While the trial took an early afternoon break, Trump and New York Attorney General Letitia James moved in and out of court multiple times for private conferences with the judge. The first of these conferences had no stenographer memorializing the conversations. The former president, his son Eric Trump, and his lawyers Christopher Kise and Alina Habba were seen entering and exiting the courthouse repeatedly over the recess.
Asked by a reporter if he would return, Trump responded: “We’re coming back.”
Trump has a history of attacking prosecutors and judges on social media, but now he is vilifying the assistant to a judge who threatens his New York business empire.
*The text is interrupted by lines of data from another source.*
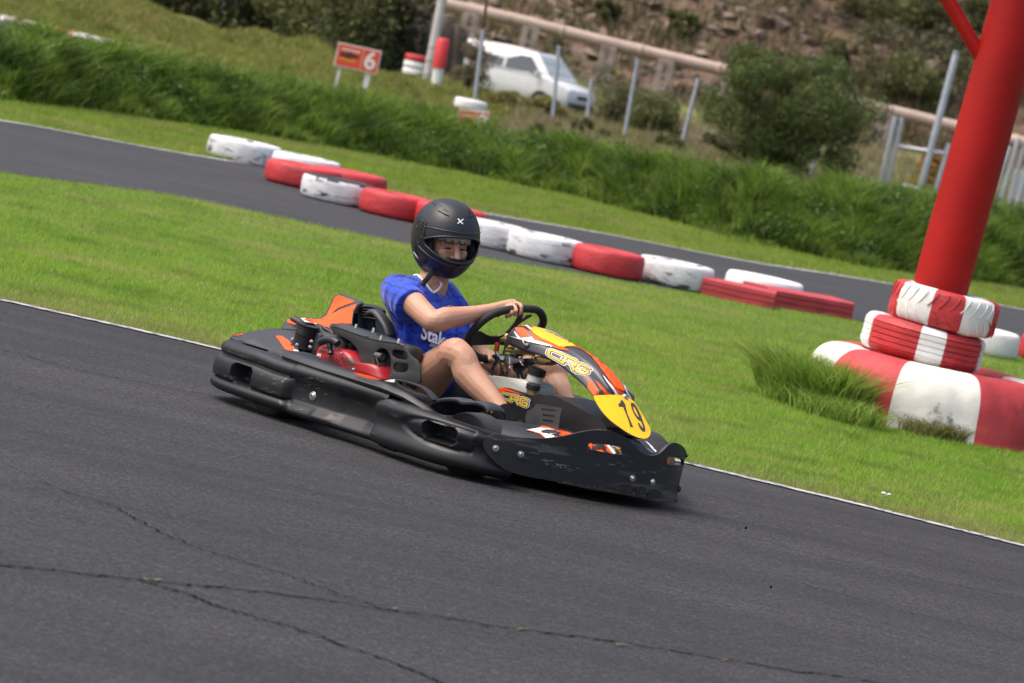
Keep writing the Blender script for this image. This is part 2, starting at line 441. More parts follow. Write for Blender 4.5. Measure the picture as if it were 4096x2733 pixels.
# ---------------------------------------------------------------- road sheets
def inpoly(X, Y, P):
    c = np.zeros(len(X), bool); j = len(P) - 1
    for i in range(len(P)):
        xi, yi = P[i]; xj, yj = P[j]
        if yi != yj:
            k = ((yi > Y) != (yj > Y)) & (X < (xj - xi) * (Y - yi) / (yj - yi) + xi); c ^= k
        j = i
    return c
def sheet(name, poly, z, m, kind='structure'):
    V, F = cdt([[(p[0], p[1]) for p in poly]]); me = bpy.data.meshes.new(name); me.from_pydata([(v.x, v.y, z) for v in V], [], [tuple(f) for f in F])
    me.update()
    if me.polygons and me.polygons[0].normal.z < 0: me.flip_normals()
    o = link(name, me, m, None, False); tag(o, kind=kind); return o
def gpath(P, n=5): return [Vector((q.x, q.y)) for q in smoothpoly([G(*p) for p in P], n, False)]
near = gpath([(-700, 560), (-300, 628), (0, 690), (150, 723), (300, 756), (500, 802), (800, 872), (1100, 946), (1400, 1021), (1577, 1065), (1700, 1095), (1850, 1131), (2000, 1167), (2150, 1205), (2350, 1255), (2600, 1316), (3000, 1410)])
low = gpath([(-900, 320), (-300, 358), (0, 397), (200, 422), (400, 450), (640, 500), (930, 560), (1090, 589), (1300, 624), (1480, 655), (1700, 690), (1860, 716), (1985, 743), (2120, 774), (2257, 803), (2400, 830), (2800, 905), (3400, 1000)])
upp = gpath([(-900, 180), (-300, 240), (0, 277), (200, 313), (400, 350), (590, 381), (800, 425), (1000, 468), (1090, 487), (1400, 540), (1700, 598), (2000, 645), (2350, 712), (2800, 790), (3400, 880)])
def arr(P): return [(p.x, p.y) for p in P]
def band(name, lo, hi, z, m, x0=-20, x1=20, n=161):
    xs = np.linspace(x0, x1, n); f = lambda P: np.interp(xs, [p.x for p in P], [p.y for p in P]) if isinstance(P, list) else np.full(n, P)
    a = f(lo); c = f(hi); V = np.concatenate([np.stack([xs, a, xs * 0 + z], 1), np.stack([xs, c, xs * 0 + z], 1)])
    o = link(name, fast_mesh(name, V, [(i, i + 1, n + i + 1, n + i) for i in range(n - 1)]), m, None, False); tag(o, kind='structure'); return o
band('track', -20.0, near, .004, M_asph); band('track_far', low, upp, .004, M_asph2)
def strip_line(name, path, w, z, m, side=0.0):
    P = [Vector(p) for p in path]; L = []; Rr = []
    for i, p in enumerate(P):
        t = (P[min(i + 1, len(P) - 1)] - P[max(i - 1, 0)]).normalized(); q = Vector((-t.y, t.x)); wob = .004 * sin(i * 1.7)
        L.append((*(p + q * (w / 2 + side + wob)), z)); Rr.append((*(p - q * (w / 2 - side - wob)), z))
    me = bpy.data.meshes.new(name); n = len(P); me.from_pydata(L + Rr, [], [(i, n + i, n + i + 1, i + 1) for i in range(n - 1)]); me.update()
    if me.polygons[0].normal.z < 0: me.flip_normals()
    o = link(name, me, m, None, False); tag(o, kind='structure'); return o
strip_line('white_line', near, .075, .009, M_line, -.03); strip_line('white_line', upp, .13, .009, M_line, -.06)
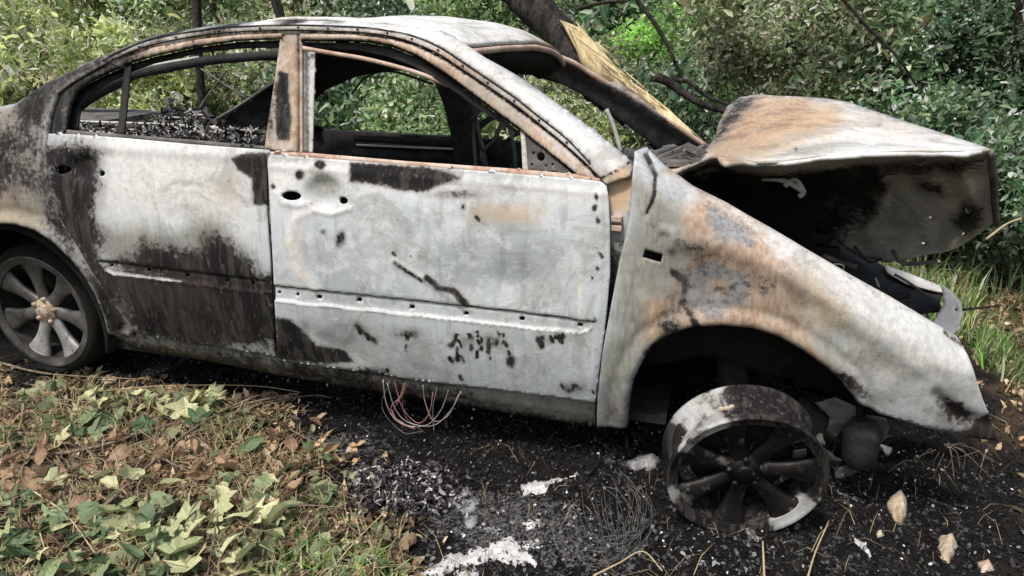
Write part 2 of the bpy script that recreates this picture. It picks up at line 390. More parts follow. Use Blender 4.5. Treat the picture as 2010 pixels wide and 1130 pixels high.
# ================================================================== GROUND
def axis(a, b, lo, hi, fine):
    c = list(np.arange(a, b, fine)); s = fine; x = a
    while x > lo: s *= 1.25; x -= s; c.insert(0, x)
    s = fine; x = c[-1]
    while x < hi: s *= 1.25; x += s; c.append(x)
    return np.array(c)
def ground_h(x, y):
    x = np.asarray(x, float); y = np.asarray(y, float); r = np.hypot(x+.5, y-.5)
    h = (fbm(x*1.3, y*1.3, 0*x, 3, 3)-.5)*.10 + (fbm(x*9, y*9, 0*x, 3, 9)-.5)*.035
    far = np.clip((r-5)/12, 0, 1); h = h + far*(fbm(x*.12, y*.12, 0*x, 2, 21)-.5)*.5
    # heap of cut leaves and earth on the near left
    h = h + .07*np.exp(-(((x+1.55)/.6)**2+((y+.55)/.42)**2)) - .02
    return h
CHAR_PX = [(-700, 700), (0, 745), (180, 768), (430, 785), (540, 800), (600, 850), (690, 900), (720, 960), (800, 1000), (830, 1060), (850, 1200), (1900, 1260),
           (2100, 1100), (2000, 900), (1960, 800), (1900, 690), (1750, 560), (1500, 500), (1200, 470), (600, 420), (100, 420), (-700, 560)]
CH_W = atZ(np.array(CHAR_PX)[:, 0], np.array(CHAR_PX)[:, 1])[:, :2]
def char_mask(x, y, f=.22):
    d = dline(x, y, CH_W, True); s = np.where(inside(x, y, CH_W), 1, -1)
    return np.clip(.5+.5*s*d/f+(fbm(x*4, y*4, 0*x, 4, 31)-.5)*1.1, 0, 1)
gx = axis(-3.6, 2.4, -70, 60, .028); gy = axis(-1.3, 3.0, -8, 110, .028)
GX, GY = np.meshgrid(gx, gy); gxx, gyy = GX.ravel(), GY.ravel()
gv = np.stack([gxx, gyy, ground_h(gxx, gyy)], 1); nx, ny = len(gx), len(gy)
idx = np.arange(nx*ny).reshape(ny, nx)
gf = np.stack([idx[:-1, :-1].ravel(), idx[:-1, 1:].ravel(), idx[1:, 1:].ravel(), idx[1:, :-1].ravel()], 1)
cm = char_mask(gxx, gyy)
grassm = np.clip((gyy-1.2)*.5+(gxx-.9)*1.2, 0, 1)*np.clip(1.6-cm*1.6, 0, 1)
clear = np.clip((gyy-9)/4, 0, 1)
AP = [((1000, 1020), .34, .18, 1.05), ((900, 985), .26, .15, .95), ((670, 860), .26, .12, .8), ((1130, 1080), .3, .15, .7), ((1600, 1080), .3, .12, .4), ((1230, 900), .14, .10, .6), ((1850, 1000), .25, .2, .35)]
ashy = 0*gxx
for (a_, b_), rx_, ry_, st_ in AP:
    q_ = atZ(a_, b_, 0.); ashy = np.maximum(ashy, st_*np.clip(1.3-np.hypot((gxx-q_[0])/rx_, (gyy-q_[1])/ry_), 0, 1))
m, n, bs = mat('burnt_soil')
A = node(n, 'ShaderNodeAttribute', attribute_name='soil'); sa = node(n, 'ShaderNodeSeparateColor'); n.links.new(A.outputs['Color'], sa.inputs[0])
n1, n2, n3 = noise(n, 5, 7, .7), noise(n, 30, 6, .7), noise(n, 120, 4, .7)
soil = mixc(n, smooth(n, n2, .35, .65), (.055, .040, .028), (.17, .125, .085))
soil = mixc(n, smooth(n, n3, .6, .7), soil, (.30, .24, .17))
gr = mixc(n, smooth(n, n2, .35, .65), (.06, .085, .03), (.16, .18, .07))
soil = mixc(n, smooth(n, sa.outputs[1], .3, .7), soil, gr)
soil = mixc(n, sa.outputs[2], soil, (.42, .38, .26))
ch = mixc(n, smooth(n, n2, .4, .7), (.009, .008, .008), (.034, .031, .030))
ch = mixc(n, smooth(n, n3, .64, .72), ch, (.13, .125, .125))
ch = mixc(n, mth(n, 'MULTIPLY', smooth(n, n1, .6, .75), .5), ch, (.10, .095, .09))
at2 = node(n, 'ShaderNodeAttribute', attribute_name='ashfall'); af = mth(n, 'ADD', at2.outputs['Fac'], mth(n, 'MULTIPLY', mth(n, 'SUBTRACT', n2, .5), 2.2))
ch = mixc(n, mth(n, 'MULTIPLY', smooth(n, af, .45, .75), .8), ch, mixc(n, smooth(n, n3, .4, .6), (.07, .068, .07), (.32, .31, .31)))
q = mth(n, 'ADD', sa.outputs[0], mth(n, 'MULTIPLY', mth(n, 'SUBTRACT', n2, .5), .8))
col = mixc(n, smooth(n, q, .35, .65), soil, ch); n.links.new(col, bs.inputs['Base Color']); bs.inputs['Roughness'].default_value = .95
bs.inputs['Specular IOR Level'].default_value = .15
bump(n, bs, mth(n, 'ADD', n2, n3), 1, .02); M['soil'] = m
g = mesh_obj('ground', gv, gf, m, None, {'soil': np.stack([cm, grassm, clear], 1), 'ashfall': np.stack([ashy]*3, 1)}); tag(g, kind='structure')

# ================================================================== THE BURNT CAR
CARLOC = (-1.2, .8, 0)
car = empty('burnt_car', CARLOC, 'burnt out pale grey sedan with crumpled bonnet, missing glass and rusty window frames', 'car')
SD = lambda off=0.0: (lambda px, py: on_side(px, py, off))
PM = M['paint']
# ---- lines read off the photograph
roof_top = [(0, 205), (35, 180), (71, 156), (117, 134), (159, 113), (205, 94), (248, 76), (301, 62), (354, 54), (425, 45), (478, 41), (531, 38), (620, 38), (700, 41), (760, 46), (810, 54), (850, 60), (885, 72), (914, 88)]
A_in = [(914, 88), (948, 114), (1022, 160), (1097, 213), (1172, 269), (1228, 315), (1240, 330)]
seam_out = [(1180, 350), (1152, 322), (1110, 284), (1056, 240), (1007, 202), (955, 167), (906, 134), (858, 103), (806, 81), (760, 69), (700, 62), (590, 58), (550, 58), (470, 61), (389, 69), (301, 86), (244, 106), (191, 133), (140, 163), (112, 185), (98, 225), (93, 262)]
drip = [(1176, 343), (1159, 322), (1114, 274), (1060, 231), (1011, 192), (959, 156), (910, 123), (862, 92), (810, 70), (760, 60), (703, 53), (580, 49), (470, 52), (389, 60), (301, 76), (244, 97), (191, 125), (131, 160), (105, 180)]
door_rear = [(93, 262), (91, 310), (97, 360), (117, 426), (142, 468), (166, 507), (198, 557), (230, 600), (264, 648)]
arch = [(215, 652), (207, 620), (190, 578), (168, 540), (140, 505), (105, 472), (70, 450), (30, 439), (-15, 437), (-70, 445), (-120, 470), (-165, 515), (-190, 570), (-200, 640)]
body_out = roof_top + A_in[1:] + [(1236, 345), (1190, 362)] + seam_out + door_rear[1:] + [(250, 660)] + arch + [(-420, 600), (-450, 400), (-440, 300), (-330, 255), (-180, 240), (-60, 235)]
gut_lo0 = seam_out[1:17]; gut_hi0 = drip[1:17]
def f_body(px, py, W):
    d = np.zeros_like(px)
    d += np.where(inside(px, py, gut_hi0 + gut_lo0[::-1]), .012, 0)
    da = dline(px, py, arch); d -= np.exp(-((da-6)/8)**2)*.014; d += np.exp(-((da-26)/9)**2)*.006
    d += np.clip(1-dline(px, py, A_in)/26, 0, 1)**2*.05*np.clip((px-900)/90, 0, 1)
    dr = dline(px, py, roof_top[:-1]); d += np.clip(1-dr/22, 0, 1)**2*.10*np.clip((930-px)/110, 0, 1)
    d -= bumpl(px, py, [(100, 250), (70, 330), (110, 440), (190, 540)], 14, .006)
    return d
p_body = [('soot', 'poly', [[(-200, 250), (0, 215), (110, 150), (100, 250), (95, 330), (125, 440), (60, 400), (-100, 380)], 50], .62), ('rust', 'poly', [[(-200, 240), (20, 230), (80, 300), (40, 420), (-200, 420)], 60], .62), ('soot', 'poly', [[(60, 300), (95, 300), (150, 470), (240, 640), (190, 600), (130, 490), (80, 450)], 24], .6), ('olive', 'poly', [[(480, 30), (920, 60), (1250, 320), (1220, 350), (880, 110), (480, 60)], 10], -.6),('olive', 'poly', [[(-500, 200), (0, 205), (120, 134), (250, 78), (200, 125), (110, 190), (95, 262), (120, 430), (60, 440), (-200, 440)], 40], 1.0),
          ('soot', 'poly', [[(40, 170), (150, 118), (250, 80), (300, 66), (360, 56), (300, 84), (200, 130), (120, 175), (100, 230), (95, 260), (40, 250), (20, 220)], 24], .80),
          ('soot', 'poly', [[(-60, 260), (60, 250), (95, 262), (118, 430), (80, 380), (60, 330), (-40, 330)], 40], .66),
          ('rust', 'poly', [[(-30, 210), (60, 160), (70, 250), (30, 300), (-60, 310)], 40], .5),
          ('tan', 'poly', [[(-50, 380), (60, 390), (110, 430), (90, 460), (-50, 440)], 30], .75),
          ('pale', 'poly', [[(90, 250), (102, 250), (110, 330), (115, 400), (150, 480), (165, 510), (140, 480), (100, 400)], 14], .4),
          ('pale', 'poly', [[(800, 45), (880, 66), (950, 112), (1240, 325), (1200, 330), (1100, 262), (960, 156), (860, 90), (780, 62)], 14], .9),
          ('pale', 'poly', [[(470, 40), (640, 36), (800, 52), (790, 62), (640, 46), (480, 48)], 8], .8),
          ('soot', 'blob', [(420, 52), (40, 6), -8], .9), ('soot', 'blob', [(300, 72), (45, 9), -20], .9), ('soot', 'blob', [(555, 44), (26, 5)], .75), ('soot', 'blob', [(640, 44), (20, 4)], .65),
          ('rust', 'line', [seam_out[:12], 7], .75), ('rust', 'line', [seam_out[10:18], 5], .6),
           ('soot', 'line', [[(1180, 350), (1234, 322)], 2], .8),
          ('soot', 'blob', [(150, 540), (60, 60)], .5), ('soot', 'poly', [[(170, 520), (205, 560), (264, 650), (215, 655), (190, 580)], 16], .8),
          ('tan', 'poly', [[(1180, 340), (1236, 320), (1238, 350), (1190, 365)], 10], .8)]
body = sheet('body_side', body_out, SD(.0), PM, car, step=5.5, feat=f_body, base={'olive': .5, 'soot': .12}, paint=p_body, solid=.02)
# rivet holes on the gutter
def sline(name, P, off, r_, m_, par=None, n=5):
    P = np.array(P, float); Y = on_side(P[:, 0], P[:, 1])+off; t = MB(); t.tube(spline(atY(P[:, 0], P[:, 1], Y), 6), r_, n); return t.build(name, m_, par or car)
gut_lo = seam_out[1:17]; gut_hi = drip[1:17]
sheet('roof_gutter', gut_hi + gut_lo[::-1], SD(.004), PM, car, step=4.5, base={'tan': .45, 'olive': .45, 'pale': .2}, paint=[('soot', 'blob', [(430, 60), (120, 12)], .5), ('soot', 'poly', [[(100, 200), (200, 120), (320, 70), (330, 100), (200, 150)], 20], .7), ('rust', 'blob', [(900, 120), (120, 60)], .5)], solid=.006)
sline('gutter_seam', [(x, y-.5) for x, y in drip], .001, .0018, M['black']); sline('gutter_seam', [(x, y+1) for x, y in seam_out[:20]], .0, .0022, M['black'])
cm_ = None
for (x, y) in dense([((a_[0]+b_[0])/2, (a_[1]+b_[1])/2) for a_, b_ in zip(gut_hi, gut_lo)], 44, False)[1:-1]:
    p = atY(x, y, on_side(np.array(x), np.array(y))+.001)
    if cm_ is None:
        c0_ = MB().box((0, 0, 0), (.006, .004, .005)).build('gutter_clip', M['black'], car, False); cm_ = c0_
    else:
        c0_ = cm_.copy(); COL.objects.link(c0_)
    c0_.location = (p-np.array(CARLOC)).tolist()
cm_.data.transform(Matrix.Translation(Vector(CARLOC)))
# ---- lower pillar and hinges between door and wing
hp = sheet('hinge_pillar', [(1184, 352), (1236, 332), (1246, 350), (1236, 430), (1232, 520), (1210, 620), (1185, 620), (1196, 450), (1192, 372)], SD(.03), PM, car, step=7,
           paint=[('tan', 'poly', [[(1180, 350), (1250, 330), (1240, 420), (1190, 420)], 20], .9), ('soot', 'poly', [[(1190, 480), (1240, 470), (1230, 640), (1170, 640)], 40], .95), ('pale', 'blob', [(1215, 360), (30, 25)], .6)])
h_ = MB()
for yy in (428, 446): h_.box(atY(1211, yy, on_side(np.array(1211.), np.array(float(yy)))+.018), (.03, .03, .014))
h_.build('hinge', M['rusty'], car, False)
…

Greenfield is an active participant in Engoron’s hearings, and the judge routinely hands over questioning of the lawyers to her.
After the former president attacked New York District Attorney Alvin Bragg, the DA was mailed a death threat in an envelope with white powder.
U.S. District Judge Tanya Chutkan, the jurist presiding over Trump’s election-obstruction case in Washington, D.C., also received a death threat after the former president attacked her.
“IF YOU GO AFTER ME, I’M COMING AFTER YOU!” Trump wrote in an all-caps post on Truth Social shortly after he was indicted on four federal felony counts in Washington, D.C. over alleged efforts to overturn the 2020 presidential election.
In a brief on Friday in the D.C. case, Special Counsel Jack Smith’s office cited the incendiary language in Trump’s social media posts as reason to impose a “narrow” gag order governing the former president’s communications about the case.
Specifically, Smith's team showed its been monitoring Trump's social media, press interviews and campaign appearances by citing his latest remarks about Chutkan, Chairman of the Joint Chiefs of Staff Mark Milley, former Vice President Mike Pence, former U.S. Attorney General Bill Barr and Georgia Secretary of State Brad Raffensperger.
The special counsel drew Chutkan's attention in particular to a post written last Friday about Milley's call to China after the Jan. 6, 2021, insurrection at the U.S. Capitol being “an act so egregious that, in times gone by, the punishment would have been DEATH!”
"No other criminal defendant would be permitted to issue public statements insinuating that a known witness in his case should be executed; this defendant should not be, either," Smith's prosecutors wrote in their 22-page reply brief aimed at stopping Trump from attacking government witnesses in his election-obstruction case.
In the D.C. case, Chutkan is expected to rule on Smith's motion after an Oct. 16 hearing. Trump has pleaded not guilty in the federal case in Washington D.C., which is scheduled to go to trial beginning March 4.